╭──
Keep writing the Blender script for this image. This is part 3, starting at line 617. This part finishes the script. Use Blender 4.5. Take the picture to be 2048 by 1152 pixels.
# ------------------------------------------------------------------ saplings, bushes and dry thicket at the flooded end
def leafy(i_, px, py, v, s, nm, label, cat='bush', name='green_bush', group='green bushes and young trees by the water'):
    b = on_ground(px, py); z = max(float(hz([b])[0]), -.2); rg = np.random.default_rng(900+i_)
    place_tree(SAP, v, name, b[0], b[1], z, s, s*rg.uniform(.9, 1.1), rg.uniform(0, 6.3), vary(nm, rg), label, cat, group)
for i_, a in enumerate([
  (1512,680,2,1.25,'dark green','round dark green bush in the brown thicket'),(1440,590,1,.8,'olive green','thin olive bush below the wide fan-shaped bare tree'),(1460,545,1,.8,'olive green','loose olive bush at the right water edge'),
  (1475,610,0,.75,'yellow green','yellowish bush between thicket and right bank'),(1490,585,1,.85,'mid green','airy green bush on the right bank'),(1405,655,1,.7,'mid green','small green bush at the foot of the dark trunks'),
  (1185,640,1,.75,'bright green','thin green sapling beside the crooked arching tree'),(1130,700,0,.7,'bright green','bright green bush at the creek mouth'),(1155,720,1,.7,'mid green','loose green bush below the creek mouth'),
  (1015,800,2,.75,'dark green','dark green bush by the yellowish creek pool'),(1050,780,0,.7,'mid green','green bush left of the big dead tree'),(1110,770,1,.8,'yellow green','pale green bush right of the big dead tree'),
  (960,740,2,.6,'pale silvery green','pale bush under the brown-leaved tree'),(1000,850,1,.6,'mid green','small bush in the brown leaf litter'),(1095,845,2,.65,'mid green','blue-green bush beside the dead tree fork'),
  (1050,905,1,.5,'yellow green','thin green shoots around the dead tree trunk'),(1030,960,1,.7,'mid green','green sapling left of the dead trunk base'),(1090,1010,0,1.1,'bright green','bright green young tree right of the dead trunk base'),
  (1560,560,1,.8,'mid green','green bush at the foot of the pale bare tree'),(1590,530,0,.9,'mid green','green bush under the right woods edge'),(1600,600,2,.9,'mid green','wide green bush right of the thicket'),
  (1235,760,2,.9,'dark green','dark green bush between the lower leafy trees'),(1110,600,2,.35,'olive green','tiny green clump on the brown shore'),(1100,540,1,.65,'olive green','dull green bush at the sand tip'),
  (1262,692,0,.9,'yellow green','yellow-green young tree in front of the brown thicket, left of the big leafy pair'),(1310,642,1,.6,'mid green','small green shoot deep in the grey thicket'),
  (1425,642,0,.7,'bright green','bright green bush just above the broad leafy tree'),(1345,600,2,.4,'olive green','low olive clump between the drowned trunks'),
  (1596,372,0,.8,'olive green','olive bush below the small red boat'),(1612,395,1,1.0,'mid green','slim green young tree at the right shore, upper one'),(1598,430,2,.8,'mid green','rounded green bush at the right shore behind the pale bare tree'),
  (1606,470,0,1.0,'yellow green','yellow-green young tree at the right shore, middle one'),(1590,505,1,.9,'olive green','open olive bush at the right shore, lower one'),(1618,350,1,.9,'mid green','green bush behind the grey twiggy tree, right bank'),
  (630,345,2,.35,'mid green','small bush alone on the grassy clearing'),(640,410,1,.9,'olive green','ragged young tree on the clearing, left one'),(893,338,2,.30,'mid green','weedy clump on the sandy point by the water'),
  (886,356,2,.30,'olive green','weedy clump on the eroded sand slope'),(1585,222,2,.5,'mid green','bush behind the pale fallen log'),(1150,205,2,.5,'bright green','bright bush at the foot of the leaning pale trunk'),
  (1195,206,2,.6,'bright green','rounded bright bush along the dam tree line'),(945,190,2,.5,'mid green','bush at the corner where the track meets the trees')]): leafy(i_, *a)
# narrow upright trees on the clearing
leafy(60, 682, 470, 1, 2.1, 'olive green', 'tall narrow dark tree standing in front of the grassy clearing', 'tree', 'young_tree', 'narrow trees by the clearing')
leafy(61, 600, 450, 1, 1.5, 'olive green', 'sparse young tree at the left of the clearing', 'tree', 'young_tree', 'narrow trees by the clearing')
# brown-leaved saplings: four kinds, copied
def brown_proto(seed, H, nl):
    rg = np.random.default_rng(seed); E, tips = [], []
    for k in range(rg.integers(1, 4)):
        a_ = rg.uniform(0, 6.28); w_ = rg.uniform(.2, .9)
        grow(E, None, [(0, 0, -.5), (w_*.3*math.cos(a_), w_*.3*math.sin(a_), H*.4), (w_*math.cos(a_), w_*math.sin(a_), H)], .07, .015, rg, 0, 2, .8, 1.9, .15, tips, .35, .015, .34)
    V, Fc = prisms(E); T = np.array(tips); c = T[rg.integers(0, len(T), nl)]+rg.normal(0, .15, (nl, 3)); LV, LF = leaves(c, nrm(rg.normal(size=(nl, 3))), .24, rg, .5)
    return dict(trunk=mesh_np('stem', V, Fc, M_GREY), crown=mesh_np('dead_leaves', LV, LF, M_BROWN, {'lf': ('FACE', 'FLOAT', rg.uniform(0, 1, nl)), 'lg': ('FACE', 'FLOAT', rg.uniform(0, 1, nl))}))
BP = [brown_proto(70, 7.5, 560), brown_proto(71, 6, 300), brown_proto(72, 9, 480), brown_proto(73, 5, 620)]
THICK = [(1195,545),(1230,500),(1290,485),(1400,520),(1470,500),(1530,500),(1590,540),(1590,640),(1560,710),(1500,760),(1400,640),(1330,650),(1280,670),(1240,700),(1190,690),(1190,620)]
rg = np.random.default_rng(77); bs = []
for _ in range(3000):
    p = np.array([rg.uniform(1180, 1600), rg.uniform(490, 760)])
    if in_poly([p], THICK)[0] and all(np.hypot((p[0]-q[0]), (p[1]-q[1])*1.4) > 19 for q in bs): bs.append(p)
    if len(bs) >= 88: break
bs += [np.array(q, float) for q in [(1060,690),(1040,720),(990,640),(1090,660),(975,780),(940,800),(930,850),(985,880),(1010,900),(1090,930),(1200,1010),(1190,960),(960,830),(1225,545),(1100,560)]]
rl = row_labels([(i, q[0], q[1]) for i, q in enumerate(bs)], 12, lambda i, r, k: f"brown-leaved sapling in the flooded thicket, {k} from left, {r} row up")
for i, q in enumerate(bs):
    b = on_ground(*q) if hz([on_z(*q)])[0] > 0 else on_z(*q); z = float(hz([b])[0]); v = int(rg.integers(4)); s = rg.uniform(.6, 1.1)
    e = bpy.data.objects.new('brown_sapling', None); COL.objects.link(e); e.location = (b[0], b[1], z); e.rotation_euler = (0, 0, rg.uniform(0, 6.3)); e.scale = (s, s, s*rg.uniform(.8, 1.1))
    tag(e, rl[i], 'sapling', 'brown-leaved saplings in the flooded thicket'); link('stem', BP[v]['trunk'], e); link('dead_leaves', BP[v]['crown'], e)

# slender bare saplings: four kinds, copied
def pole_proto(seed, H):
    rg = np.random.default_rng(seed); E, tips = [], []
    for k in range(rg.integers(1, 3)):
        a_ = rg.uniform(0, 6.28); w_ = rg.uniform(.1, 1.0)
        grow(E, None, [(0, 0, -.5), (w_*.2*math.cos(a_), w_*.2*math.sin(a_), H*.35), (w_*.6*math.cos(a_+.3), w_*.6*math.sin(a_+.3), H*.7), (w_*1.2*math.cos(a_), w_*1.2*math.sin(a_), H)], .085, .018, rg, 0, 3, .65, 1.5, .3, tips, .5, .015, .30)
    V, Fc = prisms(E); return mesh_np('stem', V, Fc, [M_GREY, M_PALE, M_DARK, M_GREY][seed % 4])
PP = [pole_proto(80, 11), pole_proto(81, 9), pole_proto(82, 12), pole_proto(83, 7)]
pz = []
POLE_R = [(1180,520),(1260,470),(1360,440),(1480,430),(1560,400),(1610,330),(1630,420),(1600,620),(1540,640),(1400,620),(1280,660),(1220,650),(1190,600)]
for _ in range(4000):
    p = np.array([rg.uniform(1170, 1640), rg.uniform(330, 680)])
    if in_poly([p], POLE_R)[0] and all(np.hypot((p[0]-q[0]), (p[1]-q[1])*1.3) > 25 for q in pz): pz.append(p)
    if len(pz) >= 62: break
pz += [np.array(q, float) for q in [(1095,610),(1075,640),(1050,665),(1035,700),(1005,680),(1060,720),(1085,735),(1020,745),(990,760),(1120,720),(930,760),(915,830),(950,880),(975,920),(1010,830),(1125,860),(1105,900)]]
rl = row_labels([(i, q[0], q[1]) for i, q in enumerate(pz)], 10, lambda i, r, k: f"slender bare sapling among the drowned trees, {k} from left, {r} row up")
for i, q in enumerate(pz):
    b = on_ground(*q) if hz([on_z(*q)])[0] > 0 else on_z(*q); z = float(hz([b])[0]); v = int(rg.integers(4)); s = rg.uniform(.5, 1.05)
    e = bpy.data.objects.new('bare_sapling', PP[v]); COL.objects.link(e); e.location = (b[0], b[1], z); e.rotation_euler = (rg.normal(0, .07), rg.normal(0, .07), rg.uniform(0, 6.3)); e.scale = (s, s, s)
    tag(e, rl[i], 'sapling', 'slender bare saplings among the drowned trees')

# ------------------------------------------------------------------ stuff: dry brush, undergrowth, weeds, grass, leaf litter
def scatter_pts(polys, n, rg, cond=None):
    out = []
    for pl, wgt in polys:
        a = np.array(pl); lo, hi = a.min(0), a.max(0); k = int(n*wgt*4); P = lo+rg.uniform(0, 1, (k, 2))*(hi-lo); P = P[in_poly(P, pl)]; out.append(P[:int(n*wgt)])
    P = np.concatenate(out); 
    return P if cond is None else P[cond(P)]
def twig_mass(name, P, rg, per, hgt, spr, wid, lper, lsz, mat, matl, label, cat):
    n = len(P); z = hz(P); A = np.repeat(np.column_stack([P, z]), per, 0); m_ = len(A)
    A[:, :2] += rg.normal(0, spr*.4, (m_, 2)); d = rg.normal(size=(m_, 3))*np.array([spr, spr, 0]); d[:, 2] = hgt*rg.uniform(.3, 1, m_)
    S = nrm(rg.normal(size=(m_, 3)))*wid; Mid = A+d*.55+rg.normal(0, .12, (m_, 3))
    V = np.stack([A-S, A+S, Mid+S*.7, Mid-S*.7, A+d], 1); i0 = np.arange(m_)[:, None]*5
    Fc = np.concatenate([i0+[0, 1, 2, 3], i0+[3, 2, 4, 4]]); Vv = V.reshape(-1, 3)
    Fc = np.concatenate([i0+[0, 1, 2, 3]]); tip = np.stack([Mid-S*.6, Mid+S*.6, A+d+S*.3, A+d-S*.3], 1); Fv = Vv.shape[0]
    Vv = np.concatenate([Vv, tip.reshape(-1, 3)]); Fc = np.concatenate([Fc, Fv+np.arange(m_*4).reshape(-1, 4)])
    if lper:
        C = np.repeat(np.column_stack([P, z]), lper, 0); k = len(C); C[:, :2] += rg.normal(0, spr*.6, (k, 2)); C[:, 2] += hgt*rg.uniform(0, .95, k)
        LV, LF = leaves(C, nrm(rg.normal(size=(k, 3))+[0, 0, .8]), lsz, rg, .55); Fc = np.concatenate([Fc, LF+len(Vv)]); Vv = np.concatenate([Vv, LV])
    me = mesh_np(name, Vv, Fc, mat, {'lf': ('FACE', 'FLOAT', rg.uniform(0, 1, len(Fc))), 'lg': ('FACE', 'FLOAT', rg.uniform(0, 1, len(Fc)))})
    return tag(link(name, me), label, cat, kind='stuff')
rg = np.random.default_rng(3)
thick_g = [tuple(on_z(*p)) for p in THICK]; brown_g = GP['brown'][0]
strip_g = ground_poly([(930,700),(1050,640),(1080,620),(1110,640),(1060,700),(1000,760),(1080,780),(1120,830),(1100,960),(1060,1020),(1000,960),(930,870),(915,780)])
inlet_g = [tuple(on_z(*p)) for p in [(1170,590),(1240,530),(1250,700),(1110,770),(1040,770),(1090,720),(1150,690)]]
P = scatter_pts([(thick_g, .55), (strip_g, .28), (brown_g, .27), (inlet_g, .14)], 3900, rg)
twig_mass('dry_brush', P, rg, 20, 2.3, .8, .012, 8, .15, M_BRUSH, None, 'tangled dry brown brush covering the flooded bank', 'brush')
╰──
╭──
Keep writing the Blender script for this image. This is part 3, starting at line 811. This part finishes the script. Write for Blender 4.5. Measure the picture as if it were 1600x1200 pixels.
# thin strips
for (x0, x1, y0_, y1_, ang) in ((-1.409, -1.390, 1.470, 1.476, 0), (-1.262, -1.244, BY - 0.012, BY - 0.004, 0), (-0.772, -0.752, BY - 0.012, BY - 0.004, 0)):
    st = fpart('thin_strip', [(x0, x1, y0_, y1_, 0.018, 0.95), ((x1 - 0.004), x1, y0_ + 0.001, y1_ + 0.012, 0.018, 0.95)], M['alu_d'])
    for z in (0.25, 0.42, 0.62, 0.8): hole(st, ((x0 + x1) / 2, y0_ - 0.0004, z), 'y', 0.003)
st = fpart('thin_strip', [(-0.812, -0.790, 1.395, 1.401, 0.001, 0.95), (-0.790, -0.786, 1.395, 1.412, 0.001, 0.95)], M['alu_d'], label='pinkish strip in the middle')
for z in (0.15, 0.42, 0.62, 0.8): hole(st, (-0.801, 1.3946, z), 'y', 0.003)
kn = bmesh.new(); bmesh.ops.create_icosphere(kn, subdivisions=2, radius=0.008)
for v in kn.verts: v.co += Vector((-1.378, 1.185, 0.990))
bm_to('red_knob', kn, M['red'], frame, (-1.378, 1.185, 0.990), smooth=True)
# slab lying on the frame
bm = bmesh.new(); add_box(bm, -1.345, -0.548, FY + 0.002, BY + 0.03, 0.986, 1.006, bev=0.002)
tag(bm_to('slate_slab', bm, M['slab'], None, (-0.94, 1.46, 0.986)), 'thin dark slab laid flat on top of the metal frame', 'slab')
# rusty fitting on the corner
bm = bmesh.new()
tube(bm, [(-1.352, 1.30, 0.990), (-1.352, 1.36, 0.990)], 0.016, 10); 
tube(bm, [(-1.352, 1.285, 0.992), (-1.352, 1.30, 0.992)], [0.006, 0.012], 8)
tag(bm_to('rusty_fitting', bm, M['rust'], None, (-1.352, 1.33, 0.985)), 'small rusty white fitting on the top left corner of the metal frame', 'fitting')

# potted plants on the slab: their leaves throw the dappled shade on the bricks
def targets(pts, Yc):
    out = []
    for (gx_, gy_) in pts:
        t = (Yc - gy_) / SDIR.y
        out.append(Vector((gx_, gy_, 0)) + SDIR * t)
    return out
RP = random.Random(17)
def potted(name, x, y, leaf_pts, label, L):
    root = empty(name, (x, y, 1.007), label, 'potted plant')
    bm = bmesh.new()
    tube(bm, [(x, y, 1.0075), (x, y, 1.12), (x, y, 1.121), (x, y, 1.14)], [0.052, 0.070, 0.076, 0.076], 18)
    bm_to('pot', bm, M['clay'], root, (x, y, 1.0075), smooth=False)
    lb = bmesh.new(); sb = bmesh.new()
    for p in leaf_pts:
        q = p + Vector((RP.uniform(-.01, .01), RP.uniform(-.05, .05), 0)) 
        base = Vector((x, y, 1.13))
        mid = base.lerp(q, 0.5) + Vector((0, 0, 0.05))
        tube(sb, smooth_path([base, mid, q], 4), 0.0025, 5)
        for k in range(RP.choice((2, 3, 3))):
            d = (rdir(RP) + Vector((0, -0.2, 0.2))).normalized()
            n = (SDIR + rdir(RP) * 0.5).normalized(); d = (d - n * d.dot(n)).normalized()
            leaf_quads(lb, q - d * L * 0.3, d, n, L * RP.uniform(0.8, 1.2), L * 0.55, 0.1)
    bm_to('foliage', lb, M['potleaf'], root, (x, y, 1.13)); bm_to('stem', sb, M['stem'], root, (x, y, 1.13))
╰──
╭──
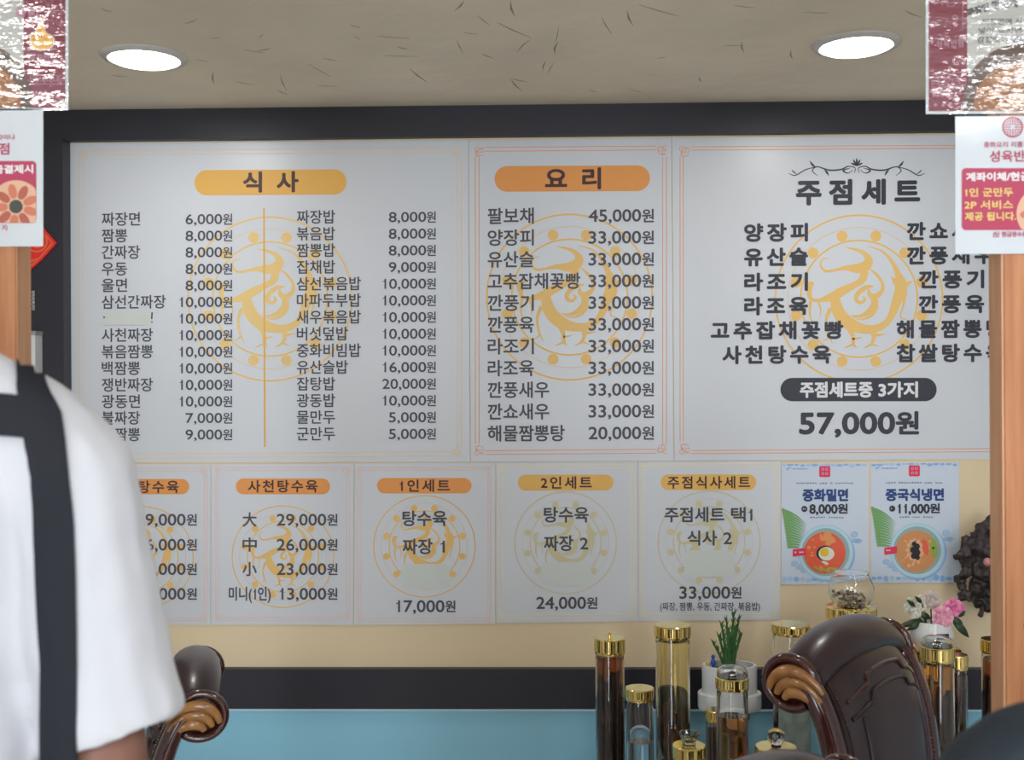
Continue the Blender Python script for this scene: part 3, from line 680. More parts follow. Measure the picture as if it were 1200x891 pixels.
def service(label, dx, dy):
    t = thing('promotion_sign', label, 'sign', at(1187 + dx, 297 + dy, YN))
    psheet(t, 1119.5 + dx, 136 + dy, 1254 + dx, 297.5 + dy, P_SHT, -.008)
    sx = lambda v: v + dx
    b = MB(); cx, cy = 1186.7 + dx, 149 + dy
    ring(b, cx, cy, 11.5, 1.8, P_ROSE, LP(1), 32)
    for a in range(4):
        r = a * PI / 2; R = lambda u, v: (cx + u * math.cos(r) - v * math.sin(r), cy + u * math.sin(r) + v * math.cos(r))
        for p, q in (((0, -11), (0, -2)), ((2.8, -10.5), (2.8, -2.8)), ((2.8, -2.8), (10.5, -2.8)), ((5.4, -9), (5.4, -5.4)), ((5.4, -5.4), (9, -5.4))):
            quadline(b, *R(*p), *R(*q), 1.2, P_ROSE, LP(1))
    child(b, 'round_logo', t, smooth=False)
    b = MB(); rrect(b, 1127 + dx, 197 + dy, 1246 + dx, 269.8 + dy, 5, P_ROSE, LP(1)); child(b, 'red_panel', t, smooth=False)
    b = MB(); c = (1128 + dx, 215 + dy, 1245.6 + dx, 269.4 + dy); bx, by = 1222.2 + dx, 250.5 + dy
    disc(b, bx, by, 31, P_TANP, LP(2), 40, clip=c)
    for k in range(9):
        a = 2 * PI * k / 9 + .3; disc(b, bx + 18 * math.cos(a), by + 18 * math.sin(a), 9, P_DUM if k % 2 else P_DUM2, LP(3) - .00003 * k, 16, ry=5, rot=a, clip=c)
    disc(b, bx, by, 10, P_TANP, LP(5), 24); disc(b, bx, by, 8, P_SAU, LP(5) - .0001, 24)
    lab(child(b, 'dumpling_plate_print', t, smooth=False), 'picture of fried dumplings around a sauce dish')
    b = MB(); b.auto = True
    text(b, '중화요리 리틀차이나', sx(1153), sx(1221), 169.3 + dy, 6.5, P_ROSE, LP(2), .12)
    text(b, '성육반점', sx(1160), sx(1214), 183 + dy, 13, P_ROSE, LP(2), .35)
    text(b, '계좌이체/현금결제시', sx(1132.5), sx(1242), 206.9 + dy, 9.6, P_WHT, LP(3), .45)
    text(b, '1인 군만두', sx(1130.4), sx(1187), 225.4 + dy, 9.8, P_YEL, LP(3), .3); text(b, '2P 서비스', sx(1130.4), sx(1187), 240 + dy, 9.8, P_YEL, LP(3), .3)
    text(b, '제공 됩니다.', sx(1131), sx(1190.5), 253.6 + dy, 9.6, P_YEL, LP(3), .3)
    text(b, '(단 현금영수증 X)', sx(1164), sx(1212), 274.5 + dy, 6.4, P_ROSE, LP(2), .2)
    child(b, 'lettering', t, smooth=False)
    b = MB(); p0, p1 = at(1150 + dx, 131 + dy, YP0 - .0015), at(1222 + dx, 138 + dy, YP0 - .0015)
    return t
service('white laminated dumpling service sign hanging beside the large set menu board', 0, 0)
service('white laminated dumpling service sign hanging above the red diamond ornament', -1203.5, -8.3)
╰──
All lines of the data above that include the word "were" must be shown.

Keep writing the Blender script for this image. This is part 3, starting at line 811. This part finishes the script. Write for Blender 4.5. Measure the picture as if it were 1600x1200 pixels.
Continue the Blender Python script for this scene: part 3, from line 680. More parts follow. Measure the picture as if it were 1200x891 pixels.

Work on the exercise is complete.